By Tyson Thorne

May 30, 2019 (Updated June 1)

John 4 Large

Yesterday we examined the first 18 verses of John, his prologue to the story of the Messiah. Starting in verse 19 of chapter one we enter the first of four stories about the Messiah. This first cycle is The Peaceful First Coming of the Messiah (1.19-4.54). At the start we are dropped into a day in the life of John the Baptist who is being challenged by the Pharisees in a way that bears resemblance to how Jesus will be questioned by this same band of religious leaders. Unlike Jesus, John answers them without riddles or questions of his own.

"Who are you?" the Pharisees asked. The question says a lot about John's ministry. Why would they be interested unless John had a great following? And why would they come from Jerusalem to investigate, unless word of John's baptisms had reached their ears? We know from other Gospel accounts that the Pharisees do their good works for all to see, so John's popularity must have been seen as a threat to their power. They asked their questions not because they were interested in the answers but because they wanted to know if he was a threat. John's first answer may have alleviated their fears: "I am not the Messiah!"

John the author is emphatic about John the Baptist's response, stating twice that this was a confession rather than a denial. The author wants us to understand that this first reply, even though it does not mention Jesus, was a confession about Jesus. The Baptist clearly did not want to talk about himself, as is evidenced by the next exchange. "Are you Elijah?" they asked. His reply was even shorter than the first: "I am not!" Again, the Pharisees had to be relieved. If John wasn't claiming to be a Messiah or a prophet then he couldn't challenge their authority. They pressed on, asking John to testify about himself. Even though John finally speaks about himself, he only does so to shift the conversation back to Jesus.

"I am the voice of one shouting in the wilderness, ’Make straight the way for the Lord,’ as the prophet Isaiah said" (Isaiah 40.3). Any good Jew would recognize the reference. The Baptizer was claiming to be the forerunner of the Messiah. This announcement intrigued the Pharisees, and their question could be rephrased as "by what authority do you perform baptisms then?" John tells them that his baptism by water is a symbol of commitment to the coming Messiah who is already in the world and as yet unrecognized by the religious leaders.

The very next day Jesus comes to John, and the Baptist is only too glad to announce what Jesus would not disclose, that the Messiah had arrived. "LooK!" he said. "The Lamb of God!" John tells three truths about Jesus: (1) Jesus takes away the sins of the world, (2) Jesus is the Messiah, and (3) Jesus (like God) has always existed. Interestingly, John says he did not recognize Jesus. The two were related (even as Mary and Elizabeth were) so what did he mean? He meant that while he may have known Jesus, he did not recognize him as the Messiah until he saw the Holy Spirit descend upon him. This event empowered John to testify that Jesus is Messiah.

The next day (day three in this short account) John shouted out Jesus' identity and (verse 37) two of John's disciples went and followed Jesus.
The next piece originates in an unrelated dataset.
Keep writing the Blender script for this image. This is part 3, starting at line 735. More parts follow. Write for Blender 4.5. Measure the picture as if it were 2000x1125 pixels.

We know from verse 40 that one of them was Andrew, who immediately went and brought his brother Simon with him. It would be Andrew, Simon and a disciple of John's that were following Jesus when he stops walking in verse 38, turns to them and asks them "What do you want?" The want to know where Jesus is going, and when they get there Jesus changes Simon's name to Peter (verse 42), but first Jesus has a challenge for the three: Come and see." I imagine Jesus saying it with a wink and a twinkle in his eye, but that might just be me.

This was the start of Jesus' public ministry and the Spirit's re-initiation of the Kingdom of God. Brace yourself, it's going to be a wild ride from this point forward.